Die Alternativen außer Schrumpfung sind rar. Aussagen wie die, es sei doch sehr gut, dass Öl in Zukunft in den Teersänden Alaskas abgebaut werde – schließlich handele es sich bei den USA und Kanada im Gegensatz zu den jetzigen Ölförderländern um Demokratien oder die, man könne doch in der Wüste Strom erzeugen, um den Maghreb und dann Westeuropa mit Elektrizität zu versorgen, machen nachdenklich. Als ob es in Alaska keine Bewohner gäbe, die sich genauso verzweifelt gegen den landschaftszerstörenden Teersandabbau stemmten wie die bayerischen „Ureinwohner“ gegen Windmühlen im Oberland. Und als ob es nicht weit naheliegender wäre, überschüssige Strommengen aus der Sahara nach Schwarzafrika zu leiten statt ausgerechnet nach Westeuropa. Hier wird die Welt immer noch behandelt, als sei sie einzig dafür gemacht, von den Industriegesellschaften zum eigenen Nutzen abgeweidet zu werden – nur am besten nicht da, wo man sich selbst befindet.

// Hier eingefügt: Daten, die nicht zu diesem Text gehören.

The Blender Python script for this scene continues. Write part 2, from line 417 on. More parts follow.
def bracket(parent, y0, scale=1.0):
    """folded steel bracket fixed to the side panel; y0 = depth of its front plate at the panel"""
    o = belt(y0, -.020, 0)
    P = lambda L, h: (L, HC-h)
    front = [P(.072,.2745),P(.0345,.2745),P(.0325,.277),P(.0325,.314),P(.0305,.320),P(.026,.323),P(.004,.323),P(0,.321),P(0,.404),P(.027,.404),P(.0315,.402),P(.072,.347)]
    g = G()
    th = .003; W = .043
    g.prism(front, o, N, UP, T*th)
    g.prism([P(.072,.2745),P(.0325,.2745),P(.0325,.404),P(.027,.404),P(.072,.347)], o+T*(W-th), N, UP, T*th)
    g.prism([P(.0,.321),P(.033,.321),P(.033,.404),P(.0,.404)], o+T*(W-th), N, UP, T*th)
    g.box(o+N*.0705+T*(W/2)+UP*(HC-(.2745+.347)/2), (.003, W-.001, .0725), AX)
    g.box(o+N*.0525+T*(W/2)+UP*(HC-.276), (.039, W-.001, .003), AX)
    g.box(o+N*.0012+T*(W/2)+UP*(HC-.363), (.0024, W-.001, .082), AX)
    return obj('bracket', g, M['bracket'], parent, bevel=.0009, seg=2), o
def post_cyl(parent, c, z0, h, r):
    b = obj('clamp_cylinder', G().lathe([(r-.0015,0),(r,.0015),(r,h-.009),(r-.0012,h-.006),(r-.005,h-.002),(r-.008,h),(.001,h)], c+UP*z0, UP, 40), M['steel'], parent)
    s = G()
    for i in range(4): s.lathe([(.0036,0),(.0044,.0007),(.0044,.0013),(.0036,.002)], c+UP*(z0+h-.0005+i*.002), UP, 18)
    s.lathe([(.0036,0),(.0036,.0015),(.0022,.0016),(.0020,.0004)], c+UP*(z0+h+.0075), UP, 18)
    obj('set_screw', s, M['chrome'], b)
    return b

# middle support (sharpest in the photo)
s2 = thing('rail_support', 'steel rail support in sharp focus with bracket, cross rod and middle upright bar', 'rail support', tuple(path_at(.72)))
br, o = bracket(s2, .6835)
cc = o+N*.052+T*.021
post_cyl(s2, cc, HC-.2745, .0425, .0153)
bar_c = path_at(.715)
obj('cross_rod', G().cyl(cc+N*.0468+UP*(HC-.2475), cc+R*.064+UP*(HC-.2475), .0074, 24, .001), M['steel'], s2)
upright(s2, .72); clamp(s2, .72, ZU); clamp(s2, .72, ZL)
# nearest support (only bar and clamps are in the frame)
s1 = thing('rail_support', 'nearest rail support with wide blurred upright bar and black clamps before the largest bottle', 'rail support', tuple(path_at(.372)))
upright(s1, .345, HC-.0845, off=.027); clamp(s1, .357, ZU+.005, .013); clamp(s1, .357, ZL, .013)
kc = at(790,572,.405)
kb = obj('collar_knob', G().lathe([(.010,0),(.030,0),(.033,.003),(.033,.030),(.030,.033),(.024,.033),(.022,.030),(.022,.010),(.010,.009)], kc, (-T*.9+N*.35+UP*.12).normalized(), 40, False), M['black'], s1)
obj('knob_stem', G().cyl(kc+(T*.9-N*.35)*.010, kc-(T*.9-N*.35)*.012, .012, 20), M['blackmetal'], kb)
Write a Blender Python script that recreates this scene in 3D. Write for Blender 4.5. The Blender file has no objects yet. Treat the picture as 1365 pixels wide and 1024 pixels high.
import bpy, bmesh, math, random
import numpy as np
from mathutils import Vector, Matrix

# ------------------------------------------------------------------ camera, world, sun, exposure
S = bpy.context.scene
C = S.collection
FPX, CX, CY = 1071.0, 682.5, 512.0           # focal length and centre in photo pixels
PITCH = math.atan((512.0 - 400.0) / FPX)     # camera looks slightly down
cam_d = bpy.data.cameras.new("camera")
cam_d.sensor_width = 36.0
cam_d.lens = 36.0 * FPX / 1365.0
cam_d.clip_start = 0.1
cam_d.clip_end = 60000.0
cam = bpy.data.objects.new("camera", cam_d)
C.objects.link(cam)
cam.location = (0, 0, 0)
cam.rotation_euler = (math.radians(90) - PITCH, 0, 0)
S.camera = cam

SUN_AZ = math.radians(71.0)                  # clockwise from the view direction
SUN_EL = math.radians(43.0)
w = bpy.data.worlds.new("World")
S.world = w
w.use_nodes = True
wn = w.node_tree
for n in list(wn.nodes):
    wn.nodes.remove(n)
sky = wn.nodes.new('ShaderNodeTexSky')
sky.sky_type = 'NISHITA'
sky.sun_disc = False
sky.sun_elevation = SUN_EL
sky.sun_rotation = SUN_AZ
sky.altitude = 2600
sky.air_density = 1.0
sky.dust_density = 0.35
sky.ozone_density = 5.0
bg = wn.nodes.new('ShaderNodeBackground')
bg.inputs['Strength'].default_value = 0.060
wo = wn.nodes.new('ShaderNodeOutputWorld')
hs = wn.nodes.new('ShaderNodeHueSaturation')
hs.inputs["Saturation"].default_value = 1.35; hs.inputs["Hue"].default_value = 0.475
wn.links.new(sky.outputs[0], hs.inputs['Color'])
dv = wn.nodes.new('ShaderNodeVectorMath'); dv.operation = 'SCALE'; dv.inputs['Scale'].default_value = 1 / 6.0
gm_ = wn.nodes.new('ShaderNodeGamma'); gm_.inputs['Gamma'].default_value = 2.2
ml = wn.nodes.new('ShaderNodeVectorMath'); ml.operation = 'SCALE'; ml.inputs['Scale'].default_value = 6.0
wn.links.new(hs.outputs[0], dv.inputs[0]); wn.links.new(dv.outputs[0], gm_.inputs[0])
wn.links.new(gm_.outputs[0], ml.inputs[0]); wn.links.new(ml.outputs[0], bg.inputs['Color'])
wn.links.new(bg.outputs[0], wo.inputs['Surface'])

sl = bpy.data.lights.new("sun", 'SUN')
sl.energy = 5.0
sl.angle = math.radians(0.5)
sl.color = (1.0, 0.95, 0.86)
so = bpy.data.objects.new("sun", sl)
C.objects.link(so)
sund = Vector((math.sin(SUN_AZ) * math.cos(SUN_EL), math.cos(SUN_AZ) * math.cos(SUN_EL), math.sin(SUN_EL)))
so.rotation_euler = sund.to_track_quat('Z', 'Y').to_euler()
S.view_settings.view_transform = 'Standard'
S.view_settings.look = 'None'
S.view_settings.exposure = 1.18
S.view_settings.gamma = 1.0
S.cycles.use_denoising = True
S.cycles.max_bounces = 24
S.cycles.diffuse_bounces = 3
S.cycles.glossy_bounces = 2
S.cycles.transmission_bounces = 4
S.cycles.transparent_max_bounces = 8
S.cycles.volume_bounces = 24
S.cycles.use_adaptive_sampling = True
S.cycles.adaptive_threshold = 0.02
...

Ob man die Argumente der Windgegner nun teilt oder nicht, das lesenswerte Buch macht nachdenklich, und sei es nur deshalb, weil es wieder einmal vor Augen führt, wie schwierig bis unmöglich es ist, bei Fortführung unseres derzeitigen Wachstumsmodells umweltverträgliche und vor allem Natur bewahrende Lösungen für die Energieversorgung zu finden.
Georg Etscheit (Hrsg.) Geopferte Landschaften. Wie die Energiewende unsere Umwelt zerstört. Broschiert, 367 Seiten, farbige Fotografien. Heyne-Verlag, München, 1996. ISBN 978-3-453-20127-9, 16,99 Euro.